Hostilities have commenced between Ralph “The Spoiler” Nader and U.S. Sen. Chris Dodd, who put his presidential campaign to rest recently having garnered about 1% of his party’s vote in reliable Democrat presidential primary polls.
Commenting on Ralph Nader’s entrée into the presidential race, Dodd offered, “Eight years ago, obviously he cost Al Gore the election, in my view, no question about it. We've paid an awful price the last eight years because of one man's ego."
This caused an unamused Nader to respond, “Why are they so keen on denying voters the free choice of their candidates? Why don't they pick up these progressive issues? Running for office is free speech. It's the consummate expression of the First Amendment. I'm to blame for Kerry's loss?"
The notion that Nader lost the election for Gore is something of a red herring. Florida may have slipped away due to Nader, but Gore was unable to win his own state, Tennessee, Bill Clinton's state, Arkansas, or West Virginia, usually reliably Democratic. A win in any of these states might have put Gore in the White House.
The way to neuter spoilers, Nader said, is simple. Had Democrats favored the elimination of the electoral college, Gore today would have been president, because he led in the popular vote. And if the Democrats were concerned with spoilers, they could adopt an instant runoff system. Voters in such a system could rank their preferences; in the absence of a majority win, the second choice scheme would eliminate the possibility of spoilers.
In neither case would the reforms Nader favors have prevented a Nader candidacy. Spoilers generally enter the race at the primary level, and Nader has not yet suggested eliminating the practice by eliminating primaries, however “simple” such a reform may be.
This is classic Nader: Propose a “possibility” that has little chance of being adopted and then, when the tug of resistance sets in, you may accuse party leaders of being far less progressive than yourself.
"The Democrats,” Nader said, “have got to stop whining, stop scapegoating and look in the mirror and ask how they've continually lost instead of landsliding in election after election against the worst Republican Party in history.”
In fact, it is Nader’s bete noir, the two party system, that is the real spoiler, said the spoiler. "The two parties are so indentured to corporate power that they have turned corporations into our masters."
Should we eliminate corporations to eliminate their political influence?
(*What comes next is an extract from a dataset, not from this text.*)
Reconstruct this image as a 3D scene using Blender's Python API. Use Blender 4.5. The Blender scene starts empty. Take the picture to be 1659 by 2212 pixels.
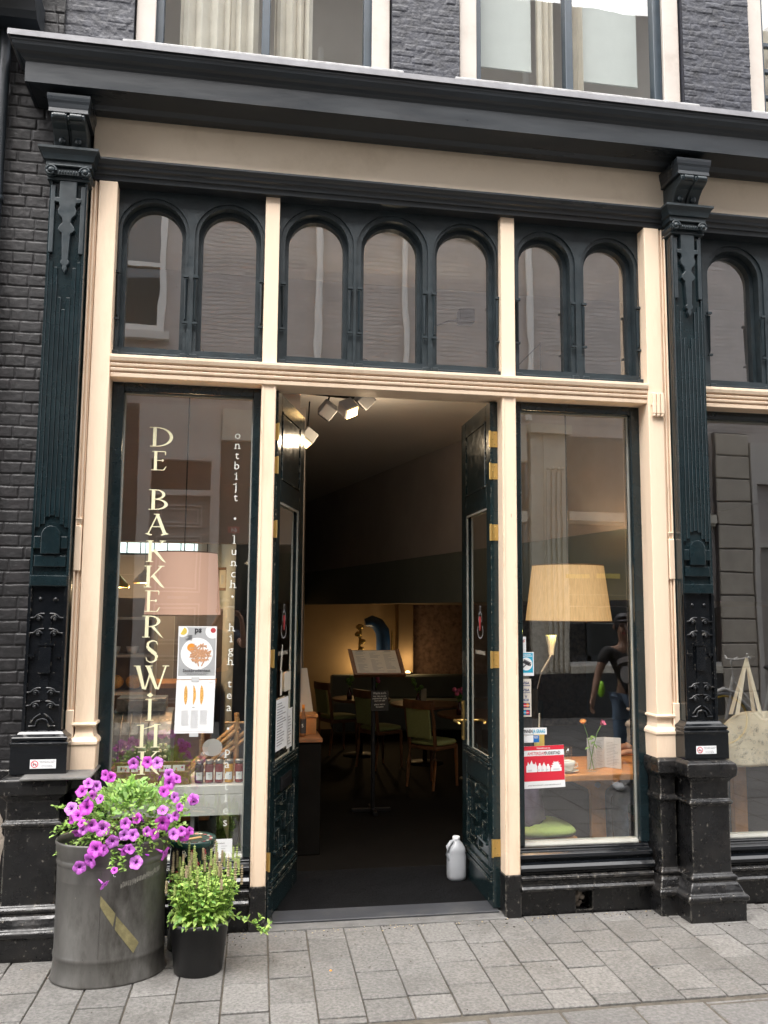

Ralph may have a simple way to do it. In the meantime, we might work at providing real competition in the market place by eliminating the grosser forms of political interference that causes corporations to hire lobbyists to insure their interests in a congress that has used regulations and burdensome taxes as campaign financing bargaining chips. If you get congressional politics out of the board room, you won't have so many paid corporate lobbiests in the political kitchen.